Aplicando isto tudo ao caso concreto:
Na última jornada da fase de grupos, a razão pela qual os jogos têm de começar à mesma hora é apenas uma: não permitir que se possam gerar vantagens competitivas de uma equipa sobre a outra. Em qualquer outro jogo da fase de grupos, não poderia defender-se a existência de intenção de obter uma vantagem competitiva com a provocação de um atraso, já que os jogos podem perfeitamente começar a horas diferentes e isso não desvirtua em nada a regularidade da competição.
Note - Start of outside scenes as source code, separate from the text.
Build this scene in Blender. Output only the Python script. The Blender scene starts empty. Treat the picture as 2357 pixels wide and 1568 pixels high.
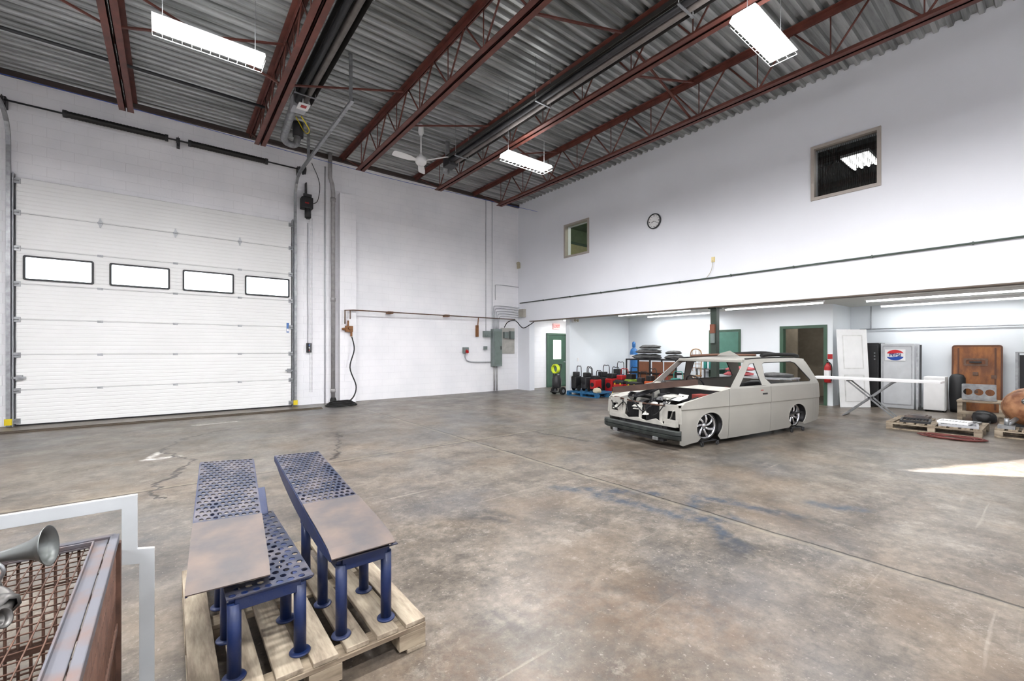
import bpy, bmesh, math, random
from mathutils import Vector, Matrix, noise
from mathutils.geometry import tessellate_polygon
random.seed(7)
scn=bpy.context.scene
COL=scn.collection
# ---------------------------------------------------------------- materials
def lin(c):
    out=[]
    for v in c:
        v=v/255.0
        out.append(v/12.92 if v<=0.04045 else ((v+0.055)/1.055)**2.4)
    return out
MATS={}
def M(name,col,rough=.5,metal=0.0,var=.12,scale=6.0,bump=0.0,emit=0.0,bscale=None,col2=None,thr=None):
    if name in MATS: return MATS[name]
    m=bpy.data.materials.new(name); m.use_nodes=True
    nt=m.node_tree; N=nt.nodes; L=nt.links
    b=N['Principled BSDF']
    c=lin(col)
    b.inputs['Roughness'].default_value=rough; b.inputs['Metallic'].default_value=metal
    tc=N.new('ShaderNodeTexCoord')
    nz=N.new('ShaderNodeTexNoise'); nz.inputs['Scale'].default_value=scale; nz.inputs['Detail'].default_value=5
    L.new(tc.outputs['Object'],nz.inputs['Vector'])
    rp=N.new('ShaderNodeValToRGB')
    a=[max(0,x*(1-var)) for x in c]; d=[min(1,x*(1+var)) for x in c]
    if col2 is not None: d=lin(col2)
    lo,hi=(.3,.7) if thr is None else thr
    rp.color_ramp.elements[0].position=lo; rp.color_ramp.elements[1].position=hi
    rp.color_ramp.elements[0].color=(*a,1); rp.color_ramp.elements[1].color=(*d,1)
    L.new(nz.outputs['Fac'],rp.inputs['Fac']); L.new(rp.outputs['Color'],b.inputs['Base Color'])
    if bump:
        n2=N.new('ShaderNodeTexNoise'); n2.inputs['Scale'].default_value=bscale or scale*6; n2.inputs['Detail'].default_value=3
        L.new(tc.outputs['Object'],n2.inputs['Vector'])
        bp=N.new('ShaderNodeBump'); bp.inputs['Strength'].default_value=bump; bp.inputs['Distance'].default_value=.01
        L.new(n2.outputs['Fac'],bp.inputs['Height']); L.new(bp.outputs['Normal'],b.inputs['Normal'])
    if emit:
        b.inputs['Emission Color'].default_value=(*c,1); b.inputs['Emission Strength'].default_value=emit
    MATS[name]=m; return m

def mat_block():
    m=bpy.data.materials.new('painted_block'); m.use_nodes=True
    nt=m.node_tree;N=nt.nodes;L=nt.links;b=N['Principled BSDF']; b.inputs['Roughness'].default_value=.5
    g=N.new('ShaderNodeNewGeometry'); s=N.new('ShaderNodeSeparateXYZ'); L.new(g.outputs['Position'],s.inputs[0])
    add=N.new('ShaderNodeMath'); L.new(s.outputs['X'],add.inputs[0]); L.new(s.outputs['Y'],add.inputs[1])
    cb=N.new('ShaderNodeCombineXYZ'); L.new(add.outputs[0],cb.inputs['X']); L.new(s.outputs['Z'],cb.inputs['Y'])
    br=N.new('ShaderNodeTexBrick'); br.inputs['Scale'].default_value=1.0
    br.inputs['Brick Width'].default_value=.4; br.inputs['Row Height'].default_value=.2
    br.inputs['Mortar Size'].default_value=.005; br.inputs['Mortar Smooth'].default_value=.5
    L.new(cb.outputs[0],br.inputs['Vector'])
    br.inputs['Color1'].default_value=(1,1,1,1);br.inputs['Color2'].default_value=(.96,.96,.96,1);br.inputs['Mortar'].default_value=(0,0,0,1)
    nz=N.new('ShaderNodeTexNoise'); nz.inputs['Scale'].default_value=1.2; nz.inputs['Detail'].default_value=6
    L.new(g.outputs['Position'],nz.inputs['Vector'])
    rp=N.new('ShaderNodeValToRGB'); rp.color_ramp.elements[0].position=.3; rp.color_ramp.elements[1].position=.65
    rp.color_ramp.elements[0].color=(*lin((238,238,242)),1); rp.color_ramp.elements[1].color=(*lin((248,247,250)),1)
    L.new(nz.outputs['Fac'],rp.inputs['Fac'])
    mx=N.new('ShaderNodeMixRGB'); mx.blend_type='MULTIPLY'; mx.inputs['Fac'].default_value=.08
    L.new(rp.outputs['Color'],mx.inputs[1]); L.new(br.outputs['Color'],mx.inputs[2]); L.new(mx.outputs[0],b.inputs['Base Color'])
    n2=N.new('ShaderNodeTexNoise'); n2.inputs['Scale'].default_value=30; L.new(g.outputs['Position'],n2.inputs['Vector'])
    ad=N.new('ShaderNodeMath'); ad.operation='MULTIPLY_ADD'; L.new(n2.outputs['Fac'],ad.inputs[0]); ad.inputs[1].default_value=.4; L.new(br.outputs['Color'],ad.inputs[2])
    bp=N.new('ShaderNodeBump'); bp.inputs['Strength'].default_value=.45; bp.inputs['Distance'].default_value=.012
    L.new(ad.outputs[0],bp.inputs['Height']); L.new(bp.outputs['Normal'],b.inputs['Normal'])
    return m

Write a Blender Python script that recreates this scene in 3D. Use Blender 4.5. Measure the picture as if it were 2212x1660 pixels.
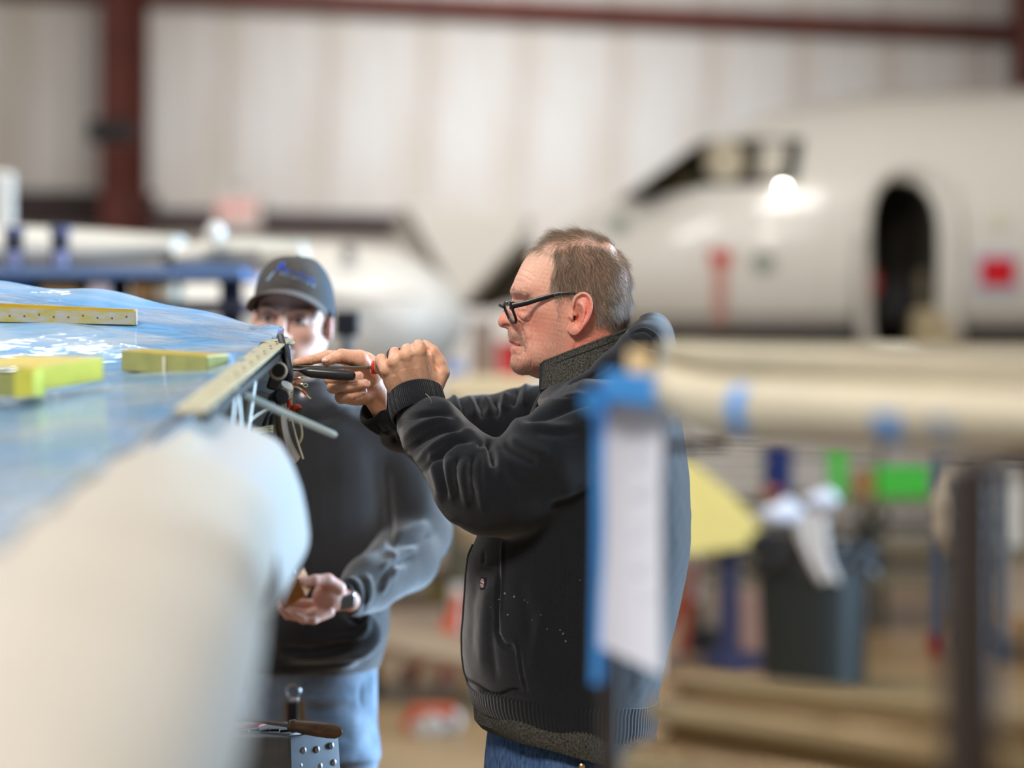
import bpy, bmesh, math, random
import numpy as np
import openvdb
from mathutils import Vector, Matrix

random.seed(7); rng = np.random.default_rng(11)
for o in list(bpy.data.objects): bpy.data.objects.remove(o)
SC = bpy.context.scene
COL = SC.collection
PI = math.pi

# ------------------------------------------------------------------ camera, world, light, exposure
H = 1.55                                   # eye height of the photographer
cam = bpy.data.cameras.new('camera'); cam.lens = 85; cam.sensor_width = 36; cam.sensor_fit = 'HORIZONTAL'
cam.clip_start = 0.05; cam.clip_end = 200
cam.dof.use_dof = True; cam.dof.focus_distance = 3.95; cam.dof.aperture_fstop = 1.55; cam.dof.aperture_blades = 0
camo = bpy.data.objects.new('camera', cam); COL.objects.link(camo)
camo.location = (0, 0, H); camo.rotation_euler = (PI/2, 0, 0); SC.camera = camo
SC.view_settings.view_transform = 'Standard'; SC.view_settings.look = 'None'
SC.view_settings.exposure = 0.18; SC.view_settings.gamma = 1.0; SC.view_settings.use_curve_mapping = False
SC.cycles.use_denoising = True
SC.cycles.max_bounces = 8; SC.cycles.diffuse_bounces = 4; SC.cycles.glossy_bounces = 4
SC.cycles.transmission_bounces = 6; SC.cycles.transparent_max_bounces = 8
SC.cycles.sample_clamp_indirect = 6.0
SC.cycles.caustics_reflective = False; SC.cycles.caustics_refractive = False
w = bpy.data.worlds.new('daylight'); SC.world = w; w.use_nodes = True
bg = w.node_tree.nodes['Background']; bg.inputs[0].default_value = (0.80, 0.90, 1.0, 1); bg.inputs[1].default_value = .9

def area(name, loc, aim, sx, sy, power, col=(1, 1, 1)):
    l = bpy.data.lights.new(name, 'AREA'); l.shape = 'RECTANGLE'; l.size = sx; l.size_y = sy
    l.energy = power; l.color = col
    o = bpy.data.objects.new(name, l); COL.objects.link(o); o.location = loc
    o.rotation_euler = (Vector(aim) - Vector(loc)).to_track_quat('-Z', 'Y').to_euler()
    return o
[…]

Na última jornada, no entanto, não há mais nenhuma razão para que os jogos comecem à mesma hora a não ser para evitar que uma equipa num dos jogos possa alterar a sua postura sabendo antecipadamente como acabou o outro jogo, assim permitindo que haja competitividade até final. E toda a gente sabe disso, ou pelo menos não pode razoavelmente ignorá-lo.
Assim sendo, trata-se de uma questão de bom senso: poderia o FCP ignorar que, iniciando-se o jogo três minutos mais tarde, isso lhe traria em abstracto uma vantagem competitiva em relação ao SCP?
Não podia.
E como não consegue demonstrar que fez tudo o que podia para evitar o atraso, já que não apresentou assim que pôde uma justificação, então necessariamente há dolo, e não mera negligência. O FCP não podia ignorar que ao agir como agiu iria causar prejuízo ao SCP e à regularidade da competição. Aliás as desculpas esfarradas só o provam ainda mais.